Dataset excerpt
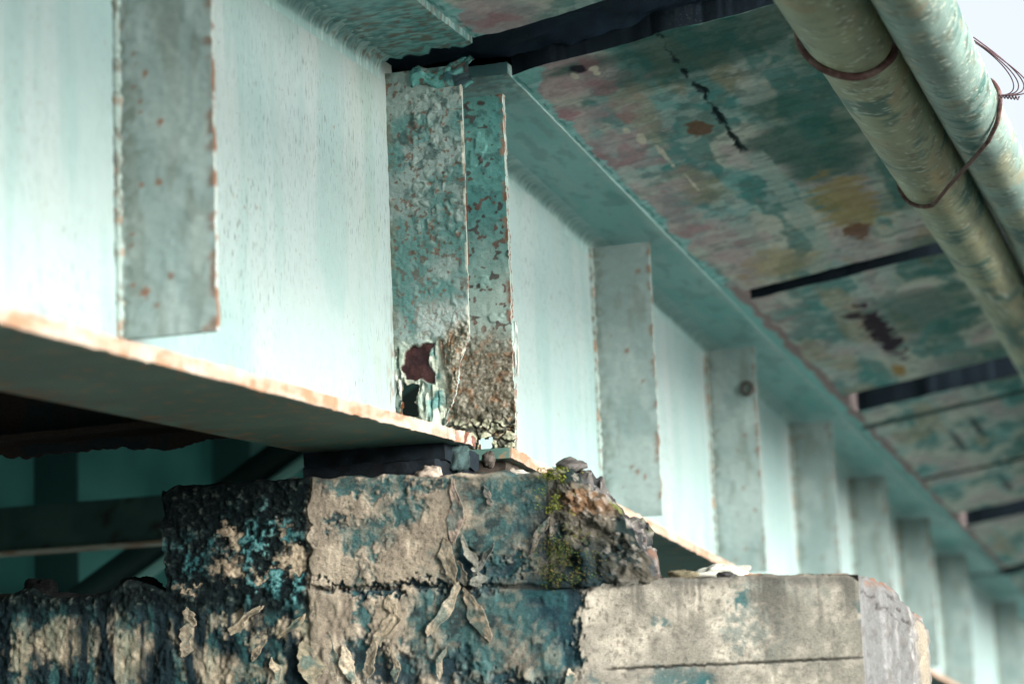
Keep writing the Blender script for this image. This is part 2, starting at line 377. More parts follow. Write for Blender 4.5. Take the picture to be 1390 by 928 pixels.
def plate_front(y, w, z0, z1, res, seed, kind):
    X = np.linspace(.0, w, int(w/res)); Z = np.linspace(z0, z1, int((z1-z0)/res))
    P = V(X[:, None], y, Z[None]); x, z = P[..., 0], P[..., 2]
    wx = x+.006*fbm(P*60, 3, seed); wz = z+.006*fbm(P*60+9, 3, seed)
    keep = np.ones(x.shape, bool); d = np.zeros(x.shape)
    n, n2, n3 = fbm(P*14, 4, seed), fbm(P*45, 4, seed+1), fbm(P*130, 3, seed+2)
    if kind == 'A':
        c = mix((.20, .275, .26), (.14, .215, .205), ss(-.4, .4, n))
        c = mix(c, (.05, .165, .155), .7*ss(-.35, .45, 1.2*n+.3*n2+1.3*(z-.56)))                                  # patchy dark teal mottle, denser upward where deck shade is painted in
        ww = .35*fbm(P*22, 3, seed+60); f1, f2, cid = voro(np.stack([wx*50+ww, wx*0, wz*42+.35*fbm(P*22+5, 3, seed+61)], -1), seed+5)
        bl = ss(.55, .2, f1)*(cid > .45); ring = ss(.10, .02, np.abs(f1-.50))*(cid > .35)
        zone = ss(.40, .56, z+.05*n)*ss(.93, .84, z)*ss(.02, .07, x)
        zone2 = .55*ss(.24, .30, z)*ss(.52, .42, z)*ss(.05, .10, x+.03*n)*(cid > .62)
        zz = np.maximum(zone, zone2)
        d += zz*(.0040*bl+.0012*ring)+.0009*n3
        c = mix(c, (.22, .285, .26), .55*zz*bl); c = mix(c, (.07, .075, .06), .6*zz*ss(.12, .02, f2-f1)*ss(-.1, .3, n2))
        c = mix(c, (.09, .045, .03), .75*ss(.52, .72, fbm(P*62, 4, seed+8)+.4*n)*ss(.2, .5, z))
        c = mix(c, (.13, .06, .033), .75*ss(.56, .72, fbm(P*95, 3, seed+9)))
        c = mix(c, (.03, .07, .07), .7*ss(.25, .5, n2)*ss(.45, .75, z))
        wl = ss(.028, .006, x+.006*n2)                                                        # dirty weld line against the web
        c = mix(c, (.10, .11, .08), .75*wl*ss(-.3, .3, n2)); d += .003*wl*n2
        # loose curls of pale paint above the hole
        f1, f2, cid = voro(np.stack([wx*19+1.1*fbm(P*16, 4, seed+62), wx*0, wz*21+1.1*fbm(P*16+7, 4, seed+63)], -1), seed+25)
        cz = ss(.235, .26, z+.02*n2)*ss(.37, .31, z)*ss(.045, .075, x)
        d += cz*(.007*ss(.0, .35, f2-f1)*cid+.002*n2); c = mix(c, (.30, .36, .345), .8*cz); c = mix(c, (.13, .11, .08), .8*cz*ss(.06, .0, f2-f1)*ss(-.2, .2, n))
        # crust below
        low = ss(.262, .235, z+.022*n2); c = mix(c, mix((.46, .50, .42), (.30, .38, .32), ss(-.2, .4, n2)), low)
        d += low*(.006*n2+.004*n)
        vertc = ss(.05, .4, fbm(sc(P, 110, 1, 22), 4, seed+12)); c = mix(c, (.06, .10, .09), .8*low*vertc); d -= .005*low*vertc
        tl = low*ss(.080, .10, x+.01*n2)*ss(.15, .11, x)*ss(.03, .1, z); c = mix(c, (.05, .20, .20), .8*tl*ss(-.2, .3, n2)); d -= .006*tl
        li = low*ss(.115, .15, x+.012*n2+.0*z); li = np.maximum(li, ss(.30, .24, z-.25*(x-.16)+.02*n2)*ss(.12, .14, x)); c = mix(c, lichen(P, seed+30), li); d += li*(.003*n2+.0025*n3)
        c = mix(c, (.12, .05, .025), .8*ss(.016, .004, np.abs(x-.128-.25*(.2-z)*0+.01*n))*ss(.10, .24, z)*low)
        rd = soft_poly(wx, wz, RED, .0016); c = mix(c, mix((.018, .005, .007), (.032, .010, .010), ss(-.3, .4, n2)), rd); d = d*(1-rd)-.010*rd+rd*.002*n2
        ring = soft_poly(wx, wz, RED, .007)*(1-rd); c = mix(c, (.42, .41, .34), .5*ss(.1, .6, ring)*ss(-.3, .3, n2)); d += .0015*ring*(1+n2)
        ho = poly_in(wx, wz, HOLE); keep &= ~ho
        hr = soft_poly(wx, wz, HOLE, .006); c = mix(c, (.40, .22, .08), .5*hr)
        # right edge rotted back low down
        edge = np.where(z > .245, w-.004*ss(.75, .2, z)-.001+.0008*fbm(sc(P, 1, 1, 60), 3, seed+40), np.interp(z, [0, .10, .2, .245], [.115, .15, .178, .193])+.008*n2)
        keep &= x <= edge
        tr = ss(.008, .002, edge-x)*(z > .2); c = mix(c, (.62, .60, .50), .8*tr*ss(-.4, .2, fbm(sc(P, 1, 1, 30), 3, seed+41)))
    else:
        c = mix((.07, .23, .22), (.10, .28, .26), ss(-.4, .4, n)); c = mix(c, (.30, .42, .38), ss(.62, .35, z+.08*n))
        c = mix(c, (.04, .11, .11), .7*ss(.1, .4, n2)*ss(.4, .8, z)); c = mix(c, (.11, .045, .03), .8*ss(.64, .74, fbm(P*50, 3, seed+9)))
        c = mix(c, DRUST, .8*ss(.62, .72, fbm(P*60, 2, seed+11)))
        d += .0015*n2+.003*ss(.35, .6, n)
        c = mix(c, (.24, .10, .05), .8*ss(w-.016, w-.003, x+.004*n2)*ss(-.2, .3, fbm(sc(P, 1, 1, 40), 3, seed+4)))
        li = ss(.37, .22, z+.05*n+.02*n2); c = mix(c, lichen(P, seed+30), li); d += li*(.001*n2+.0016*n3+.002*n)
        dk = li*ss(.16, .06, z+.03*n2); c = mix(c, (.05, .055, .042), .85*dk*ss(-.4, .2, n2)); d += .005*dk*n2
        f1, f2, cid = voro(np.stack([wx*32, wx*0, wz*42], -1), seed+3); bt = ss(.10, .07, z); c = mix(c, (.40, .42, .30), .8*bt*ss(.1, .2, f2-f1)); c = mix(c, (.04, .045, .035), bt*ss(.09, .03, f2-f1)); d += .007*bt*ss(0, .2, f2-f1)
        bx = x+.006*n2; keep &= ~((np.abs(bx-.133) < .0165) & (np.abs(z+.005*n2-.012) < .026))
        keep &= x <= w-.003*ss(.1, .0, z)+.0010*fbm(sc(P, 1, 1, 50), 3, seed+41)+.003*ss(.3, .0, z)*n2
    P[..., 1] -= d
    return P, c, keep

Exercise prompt
From start to finish, output the listing exactly, but omit its pictures.

Exercise response
Keep writing the Blender script for this image. This is part 2, starting at line 377. More parts follow. Write for Blender 4.5. Take the picture to be 1390 by 928 pixels.
def plate_front(y, w, z0, z1, res, seed, kind):
    X = np.linspace(.0, w, int(w/res)); Z = np.linspace(z0, z1, int((z1-z0)/res))
    P = V(X[:, None], y, Z[None]); x, z = P[..., 0], P[..., 2]
    wx = x+.006*fbm(P*60, 3, seed); wz = z+.006*fbm(P*60+9, 3, seed)
    keep = np.ones(x.shape, bool); d = np.zeros(x.shape)
    n, n2, n3 = fbm(P*14, 4, seed), fbm(P*45, 4, seed+1), fbm(P*130, 3, seed+2)
    if kind == 'A':
        c = mix((.20, .275, .26), (.14, .215, .205), ss(-.4, .4, n))
        c = mix(c, (.05, .165, .155), .7*ss(-.35, .45, 1.2*n+.3*n2+1.3*(z-.56)))                                  # patchy dark teal mottle, denser upward where deck shade is painted in
        ww = .35*fbm(P*22, 3, seed+60); f1, f2, cid = voro(np.stack([wx*50+ww, wx*0, wz*42+.35*fbm(P*22+5, 3, seed+61)], -1), seed+5)
        bl = ss(.55, .2, f1)*(cid > .45); ring = ss(.10, .02, np.abs(f1-.50))*(cid > .35)
        zone = ss(.40, .56, z+.05*n)*ss(.93, .84, z)*ss(.02, .07, x)
        zone2 = .55*ss(.24, .30, z)*ss(.52, .42, z)*ss(.05, .10, x+.03*n)*(cid > .62)
        zz = np.maximum(zone, zone2)
        d += zz*(.0040*bl+.0012*ring)+.0009*n3
        c = mix(c, (.22, .285, .26), .55*zz*bl); c = mix(c, (.07, .075, .06), .6*zz*ss(.12, .02, f2-f1)*ss(-.1, .3, n2))
        c = mix(c, (.09, .045, .03), .75*ss(.52, .72, fbm(P*62, 4, seed+8)+.4*n)*ss(.2, .5, z))
        c = mix(c, (.13, .06, .033), .75*ss(.56, .72, fbm(P*95, 3, seed+9)))
        c = mix(c, (.03, .07, .07), .7*ss(.25, .5, n2)*ss(.45, .75, z))
        wl = ss(.028, .006, x+.006*n2)                                                        # dirty weld line against the web
        c = mix(c, (.10, .11, .08), .75*wl*ss(-.3, .3, n2)); d += .003*wl*n2
        # loose curls of pale paint above the hole
        f1, f2, cid = voro(np.stack([wx*19+1.1*fbm(P*16, 4, seed+62), wx*0, wz*21+1.1*fbm(P*16+7, 4, seed+63)], -1), seed+25)
        cz = ss(.235, .26, z+.02*n2)*ss(.37, .31, z)*ss(.045, .075, x)
        d += cz*(.007*ss(.0, .35, f2-f1)*cid+.002*n2); c = mix(c, (.30, .36, .345), .8*cz); c = mix(c, (.13, .11, .08), .8*cz*ss(.06, .0, f2-f1)*ss(-.2, .2, n))
        # crust below
        low = ss(.262, .235, z+.022*n2); c = mix(c, mix((.46, .50, .42), (.30, .38, .32), ss(-.2, .4, n2)), low)
        d += low*(.006*n2+.004*n)
        vertc = ss(.05, .4, fbm(sc(P, 110, 1, 22), 4, seed+12)); c = mix(c, (.06, .10, .09), .8*low*vertc); d -= .005*low*vertc
        tl = low*ss(.080, .10, x+.01*n2)*ss(.15, .11, x)*ss(.03, .1, z); c = mix(c, (.05, .20, .20), .8*tl*ss(-.2, .3, n2)); d -= .006*tl
        li = low*ss(.115, .15, x+.012*n2+.0*z); li = np.maximum(li, ss(.30, .24, z-.25*(x-.16)+.02*n2)*ss(.12, .14, x)); c = mix(c, lichen(P, seed+30), li); d += li*(.003*n2+.0025*n3)
        c = mix(c, (.12, .05, .025), .8*ss(.016, .004, np.abs(x-.128-.25*(.2-z)*0+.01*n))*ss(.10, .24, z)*low)
        rd = soft_poly(wx, wz, RED, .0016); c = mix(c, mix((.018, .005, .007), (.032, .010, .010), ss(-.3, .4, n2)), rd); d = d*(1-rd)-.010*rd+rd*.002*n2
        ring = soft_poly(wx, wz, RED, .007)*(1-rd); c = mix(c, (.42, .41, .34), .5*ss(.1, .6, ring)*ss(-.3, .3, n2)); d += .0015*ring*(1+n2)
        ho = poly_in(wx, wz, HOLE); keep &= ~ho
        hr = soft_poly(wx, wz, HOLE, .006); c = mix(c, (.40, .22, .08), .5*hr)
        # right edge rotted back low down
        edge = np.where(z > .245, w-.004*ss(.75, .2, z)-.001+.0008*fbm(sc(P, 1, 1, 60), 3, seed+40), np.interp(z, [0, .10, .2, .245], [.115, .15, .178, .193])+.008*n2)
        keep &= x <= edge
        tr = ss(.008, .002, edge-x)*(z > .2); c = mix(c, (.62, .60, .50), .8*tr*ss(-.4, .2, fbm(sc(P, 1, 1, 30), 3, seed+41)))
    else:
        c = mix((.07, .23, .22), (.10, .28, .26), ss(-.4, .4, n)); c = mix(c, (.30, .42, .38), ss(.62, .35, z+.08*n))
        c = mix(c, (.04, .11, .11), .7*ss(.1, .4, n2)*ss(.4, .8, z)); c = mix(c, (.11, .045, .03), .8*ss(.64, .74, fbm(P*50, 3, seed+9)))
        c = mix(c, DRUST, .8*ss(.62, .72, fbm(P*60, 2, seed+11)))
        d += .0015*n2+.003*ss(.35, .6, n)
        c = mix(c, (.24, .10, .05), .8*ss(w-.016, w-.003, x+.004*n2)*ss(-.2, .3, fbm(sc(P, 1, 1, 40), 3, seed+4)))
        li = ss(.37, .22, z+.05*n+.02*n2); c = mix(c, lichen(P, seed+30), li); d += li*(.001*n2+.0016*n3+.002*n)
        dk = li*ss(.16, .06, z+.03*n2); c = mix(c, (.05, .055, .042), .85*dk*ss(-.4, .2, n2)); d += .005*dk*n2
        f1, f2, cid = voro(np.stack([wx*32, wx*0, wz*42], -1), seed+3); bt = ss(.10, .07, z); c = mix(c, (.40, .42, .30), .8*bt*ss(.1, .2, f2-f1)); c = mix(c, (.04, .045, .035), bt*ss(.09, .03, f2-f1)); d += .007*bt*ss(0, .2, f2-f1)
        bx = x+.006*n2; keep &= ~((np.abs(bx-.133) < .0165) & (np.abs(z+.005*n2-.012) < .026))
        keep &= x <= w-.003*ss(.1, .0, z)+.0010*fbm(sc(P, 1, 1, 50), 3, seed+41)+.003*ss(.3, .0, z)*n2
    P[..., 1] -= d
    return P, c, keep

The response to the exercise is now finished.